#### [DIRECTION]
Transcribe every line exactly and omit anything that is a picture.

++++++++

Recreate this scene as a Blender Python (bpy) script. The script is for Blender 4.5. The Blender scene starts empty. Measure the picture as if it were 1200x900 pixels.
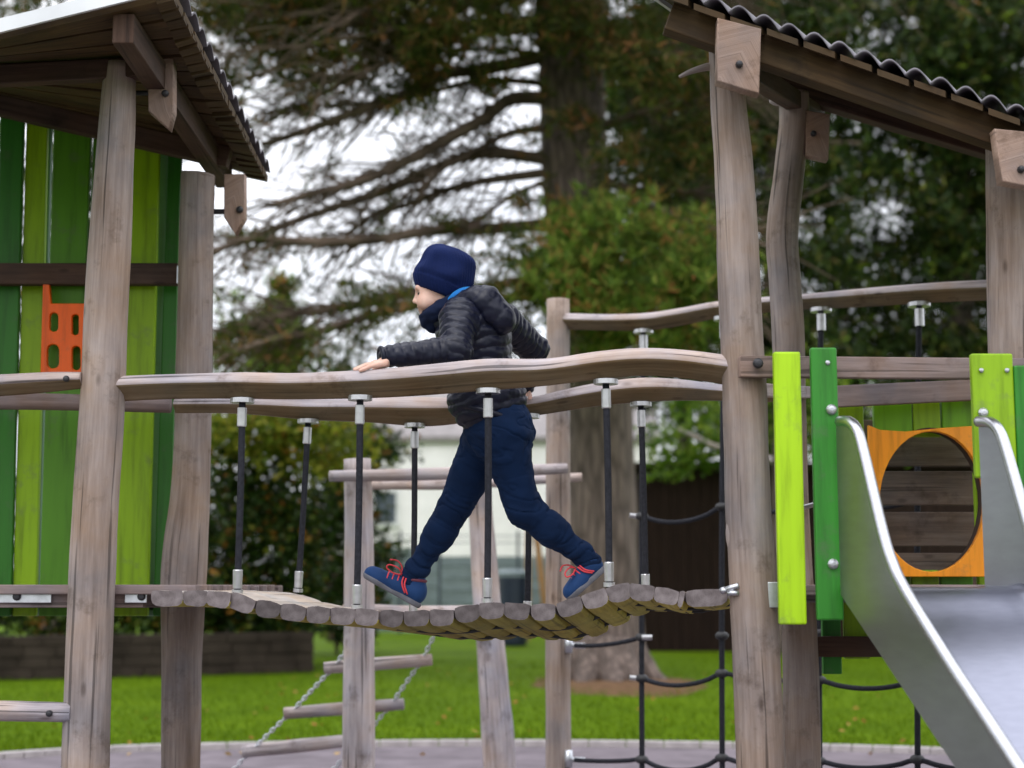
import bpy, bmesh, math, random
import numpy as np
from mathutils import Vector, Matrix, noise
from math import sin, cos, pi, sqrt, radians

rng = random.Random(7)
scene = bpy.context.scene
COL = scene.collection

# ------------------------------------------------------------------ camera geometry
F = 1800.0                      # focal length in pixels of a 1200 px wide picture
CAMZ = 1.2
PITCH = math.atan(235.0 / F)
cp, sp = cos(PITCH), sin(PITCH)

def ray(px, py):
    dx = (px - 600.0) / F
    dz = (450.0 - py) / F
    return Vector((dx, cp - dz * sp, sp + dz * cp))

def P(px, py, Y):
    d = ray(px, py)
    return Vector((0, 0, CAMZ)) + d * (Y / d.y)

def G(px, py, z=0.0):
    d = ray(px, py)
    return Vector((0, 0, CAMZ)) + d * ((z - CAMZ) / d.z)

def R(rpx, Y):
    return rpx * Y / F

# ------------------------------------------------------------------ object helpers
def tag(o, label=None, cat=None, group=None, kind=None):
    if label: o['label'] = label
    if cat: o['category'] = cat
    if group: o['group'] = group
    if kind: o['kind'] = kind
    return o

def thing(name, label, cat, loc=(0, 0, 0), group=None):
    o = bpy.data.objects.new(name, None)
    COL.objects.link(o)
    o.location = loc
    o.empty_display_size = 0.1
    return tag(o, label, cat, group)

def wloc(o):
    v = Vector((0, 0, 0))
    while o is not None:
        v += Vector(o.location)
        o = o.parent
    return v

class MB:
    def __init__(s):
        s.v, s.f, s.uv, s.mi = [], [], [], []
    def face(s, idx, uvs=None, m=0):
        s.f.append(tuple(idx)); s.mi.append(m)
        s.uv.append(uvs if uvs else [(0, 0)] * len(idx))
    def quad(s, a, b, c, d, m=0, uvs=None):
        i = len(s.v); s.v += [a, b, c, d]
        s.face((i, i + 1, i + 2, i + 3), uvs or [(0, 0), (1, 0), (1, 1), (0, 1)], m)
    def build(s, name, mats, parent=None, smooth=False, bevel=0.0):
        off = wloc(parent) if parent else Vector((0, 0, 0))
        me = bpy.data.meshes.new(name)
        vs = np.array([tuple(x) for x in s.v], dtype=np.float64).reshape(-1, 3) - np.array(off)
        me.from_pydata(vs.tolist(), [], s.f)
        uvl = me.uv_layers.new(name='UVMap')
        flat = [c for fu in s.uv for uv in fu for c in uv]
        uvl.data.foreach_set('uv', flat)
        if not isinstance(mats, (list, tuple)): mats = [mats]
        for m in mats: me.materials.append(m)
        me.polygons.foreach_set('material_index', s.mi)
        if smooth: me.polygons.foreach_set('use_smooth', [True] * len(s.f))
        me.update()
        o = bpy.data.objects.new(name, me)
        COL.objects.link(o)
        if parent: o.parent = parent
        if bevel > 0:
            b = o.modifiers.new('edge', 'BEVEL'); b.width = bevel; b.segments = 2
            b.limit_method = 'ANGLE'; b.angle_limit = radians(40)
        return o

def box(mb, c, ax, ay, az, m=0, grain=0):
    """box from centre and three half-axis vectors; grain = index of the long axis for the uv"""
    A = [Vector(ax), Vector(ay), Vector(az)]; c = Vector(c)
    i0 = len(mb.v)
    for sx in (-1, 1):
        for sy in (-1, 1):
            for sz in (-1, 1):
                mb.v.append(c + A[0] * sx + A[1] * sy + A[2] * sz)
    quads = [((0, 1, 3, 2), 0), ((4, 6, 7, 5), 0), ((0, 4, 5, 1), 1), ((2, 3, 7, 6), 1), ((0, 2, 6, 4), 2), ((1, 5, 7, 3), 2)]
    det = A[0].cross(A[1]).dot(A[2])
    ln = [a.length * 2 for a in A]
    off = rng.random() * 10
    for q, ax_ in quads:
        q2 = q if det > 0 else q[::-1]
        others = [k for k in range(3) if k != ax_]
        if grain in others:
            gv = grain; gu = [k for k in others if k != grain][0]
        else:
            gu, gv = others
        uvs = []
        for k in q2:
            bits = ((k >> 2) & 1, (k >> 1) & 1, k & 1)
            uvs.append((bits[gu] * ln[gu] + off + ax_ * .37, bits[gv] * ln[gv] + off))
        mb.face([i0 + k for k in q2], uvs, m)

def boxpx(mb, x0, x1, y0, y1, Y, thick, m=0, grain=0, lean=0.0):
    """board facing the camera between pixel columns x0..x1 and rows y0..y1 at depth Y (front face)"""
    a = P(x0, (y0 + y1) / 2, Y); b = P(x1, (y0 + y1) / 2, Y)
    t = P((x0 + x1) / 2, y0, Y); u = P((x0 + x1) / 2, y1, Y)
    c = Vector(((a.x + b.x) / 2, Y + thick / 2, (t.z + u.z) / 2))
    box(mb, c, ((b.x - a.x) / 2, 0, 0), (0, thick / 2, 0), (lean / 2, 0, (t.z - u.z) / 2), m, grain)

def beam(mb, a, b, w, h, up=(0, 0, 1), m=0):
    """rectangular bar from a to b, width w (sideways) and height h (along up)"""
    a, b = Vector(a), Vector(b)
    d = b - a; L = d.length; d.normalize()
    s = d.cross(Vector(up)); s.normalize()
    u = s.cross(d)
    box(mb, (a + b) / 2, d * L / 2, s * w / 2, u * h / 2, m, 0)

def catmull(pts, n):
    out = []
    for i in range(len(pts) - 1):
        p0 = pts[max(i - 1, 0)]; p1 = pts[i]; p2 = pts[i + 1]; p3 = pts[min(i + 2, len(pts) - 1)]
        for k in range(n):
            t = k / n
            out.append(tuple(0.5 * ((2 * b) + (-a + c) * t + (2 * a - 5 * b + 4 * c - d) * t * t + (-a + 3 * b - 3 * c + d) * t ** 3)
                             for a, b, c, d in zip(p0, p1, p2, p3)))
    out.append(tuple(pts[-1]))
    return out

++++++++

#### [SOLUTION TO THE PROBLEM]
Recreate this scene as a Blender Python (bpy) script. The script is for Blender 4.5. The Blender scene starts empty. Measure the picture as if it were 1200x900 pixels.
import bpy, bmesh, math, random
import numpy as np
from mathutils import Vector, Matrix, noise
from math import sin, cos, pi, sqrt, radians

rng = random.Random(7)
scene = bpy.context.scene
COL = scene.collection

# ------------------------------------------------------------------ camera geometry
F = 1800.0                      # focal length in pixels of a 1200 px wide picture
CAMZ = 1.2
PITCH = math.atan(235.0 / F)
cp, sp = cos(PITCH), sin(PITCH)

def ray(px, py):
    dx = (px - 600.0) / F
    dz = (450.0 - py) / F
    return Vector((dx, cp - dz * sp, sp + dz * cp))

def P(px, py, Y):
    d = ray(px, py)
    return Vector((0, 0, CAMZ)) + d * (Y / d.y)

def G(px, py, z=0.0):
    d = ray(px, py)
    return Vector((0, 0, CAMZ)) + d * ((z - CAMZ) / d.z)

def R(rpx, Y):
    return rpx * Y / F

# ------------------------------------------------------------------ object helpers
def tag(o, label=None, cat=None, group=None, kind=None):
    if label: o['label'] = label
    if cat: o['category'] = cat
    if group: o['group'] = group
    if kind: o['kind'] = kind
    return o

def thing(name, label, cat, loc=(0, 0, 0), group=None):
    o = bpy.data.objects.new(name, None)
    COL.objects.link(o)
    o.location = loc
    o.empty_display_size = 0.1
    return tag(o, label, cat, group)

def wloc(o):
    v = Vector((0, 0, 0))
    while o is not None:
        v += Vector(o.location)
        o = o.parent
    return v

class MB:
    def __init__(s):
        s.v, s.f, s.uv, s.mi = [], [], [], []
    def face(s, idx, uvs=None, m=0):
        s.f.append(tuple(idx)); s.mi.append(m)
        s.uv.append(uvs if uvs else [(0, 0)] * len(idx))
    def quad(s, a, b, c, d, m=0, uvs=None):
        i = len(s.v); s.v += [a, b, c, d]
        s.face((i, i + 1, i + 2, i + 3), uvs or [(0, 0), (1, 0), (1, 1), (0, 1)], m)
    def build(s, name, mats, parent=None, smooth=False, bevel=0.0):
        off = wloc(parent) if parent else Vector((0, 0, 0))
        me = bpy.data.meshes.new(name)
        vs = np.array([tuple(x) for x in s.v], dtype=np.float64).reshape(-1, 3) - np.array(off)
        me.from_pydata(vs.tolist(), [], s.f)
        uvl = me.uv_layers.new(name='UVMap')
        flat = [c for fu in s.uv for uv in fu for c in uv]
        uvl.data.foreach_set('uv', flat)
        if not isinstance(mats, (list, tuple)): mats = [mats]
        for m in mats: me.materials.append(m)
        me.polygons.foreach_set('material_index', s.mi)
        if smooth: me.polygons.foreach_set('use_smooth', [True] * len(s.f))
        me.update()
        o = bpy.data.objects.new(name, me)
        COL.objects.link(o)
        if parent: o.parent = parent
        if bevel > 0:
            b = o.modifiers.new('edge', 'BEVEL'); b.width = bevel; b.segments = 2
            b.limit_method = 'ANGLE'; b.angle_limit = radians(40)
        return o

def box(mb, c, ax, ay, az, m=0, grain=0):
    """box from centre and three half-axis vectors; grain = index of the long axis for the uv"""
    A = [Vector(ax), Vector(ay), Vector(az)]; c = Vector(c)
    i0 = len(mb.v)
    for sx in (-1, 1):
        for sy in (-1, 1):
            for sz in (-1, 1):
                mb.v.append(c + A[0] * sx + A[1] * sy + A[2] * sz)
    quads = [((0, 1, 3, 2), 0), ((4, 6, 7, 5), 0), ((0, 4, 5, 1), 1), ((2, 3, 7, 6), 1), ((0, 2, 6, 4), 2), ((1, 5, 7, 3), 2)]
    det = A[0].cross(A[1]).dot(A[2])
    ln = [a.length * 2 for a in A]
    off = rng.random() * 10
    for q, ax_ in quads:
        q2 = q if det > 0 else q[::-1]
        others = [k for k in range(3) if k != ax_]
        if grain in others:
            gv = grain; gu = [k for k in others if k != grain][0]
        else:
            gu, gv = others
        uvs = []
        for k in q2:
            bits = ((k >> 2) & 1, (k >> 1) & 1, k & 1)
            uvs.append((bits[gu] * ln[gu] + off + ax_ * .37, bits[gv] * ln[gv] + off))
        mb.face([i0 + k for k in q2], uvs, m)

def boxpx(mb, x0, x1, y0, y1, Y, thick, m=0, grain=0, lean=0.0):
    """board facing the camera between pixel columns x0..x1 and rows y0..y1 at depth Y (front face)"""
    a = P(x0, (y0 + y1) / 2, Y); b = P(x1, (y0 + y1) / 2, Y)
    t = P((x0 + x1) / 2, y0, Y); u = P((x0 + x1) / 2, y1, Y)
    c = Vector(((a.x + b.x) / 2, Y + thick / 2, (t.z + u.z) / 2))
    box(mb, c, ((b.x - a.x) / 2, 0, 0), (0, thick / 2, 0), (lean / 2, 0, (t.z - u.z) / 2), m, grain)

def beam(mb, a, b, w, h, up=(0, 0, 1), m=0):
    """rectangular bar from a to b, width w (sideways) and height h (along up)"""
    a, b = Vector(a), Vector(b)
    d = b - a; L = d.length; d.normalize()
    s = d.cross(Vector(up)); s.normalize()
    u = s.cross(d)
    box(mb, (a + b) / 2, d * L / 2, s * w / 2, u * h / 2, m, 0)

def catmull(pts, n):
    out = []
    for i in range(len(pts) - 1):
        p0 = pts[max(i - 1, 0)]; p1 = pts[i]; p2 = pts[i + 1]; p3 = pts[min(i + 2, len(pts) - 1)]
        for k in range(n):
            t = k / n
            out.append(tuple(0.5 * ((2 * b) + (-a + c) * t + (2 * a - 5 * b + 4 * c - d) * t * t + (-a + 3 * b - 3 * c + d) * t ** 3)
                             for a, b, c, d in zip(p0, p1, p2, p3)))
    out.append(tuple(pts[-1]))
    return out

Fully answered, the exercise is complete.